All of us are ethnocentric and narrow minded to some degree. And there's no better way to break down that ethnocentrism and widen those blinders than to encounter another culture. That's why travel matters. We're increasingly a world that's growing smaller. It's important that people know about that world.

That's also a way of knowing about oneself.

What were the highlights of your career?
It quickly comes to mind. The absolute happiest highlight of my career was in 1971 when I received my first teaching award. Wow! They gave only five of them then. No one from the School of Education had ever received one. I was absolutely in heaven.

What’s next for you?
Now, I'm one of those many who didn't prepare for retirement. At the moment I've got books to read. I have people to meet. Carolina Meadows has all sorts of activities that I can participate in, and I'm looking forward to that. The only reason I'm moving out of this house and to Carolina Meadows is to have more stimulation. To be around other people my own age and that sort of stuff.

At this point there isn't a lot of 'next.'

I’d like to finish a research project I’ve been working on. It’s called “Heritage: Chronicles of Emeritus Professors in the School of Education.” We’re making audio-visual recordings of most of the retired faculty from the School of Education. But as far as “next” goes, it’s sort of blurry.
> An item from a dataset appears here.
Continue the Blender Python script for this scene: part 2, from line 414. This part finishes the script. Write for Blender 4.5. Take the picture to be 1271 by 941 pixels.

During your 45-year career teaching, what did you learn about yourself?
I learned that I was capable of doing something. I wasn't a good musician. And I wasn't a terribly good actor by any means. I wasn’t strong. I couldn't climb a rope. But there's one thing I could do. And people told me I could do it well. People told me. I didn't presume, but people told me I could do it well.  I could teach.

So I learned that about myself.

I learned that when I was standing in front of a group of people, as a teacher or as a speaker, I felt good. I enjoyed it. I enjoyed it more than just about anything I've ever done.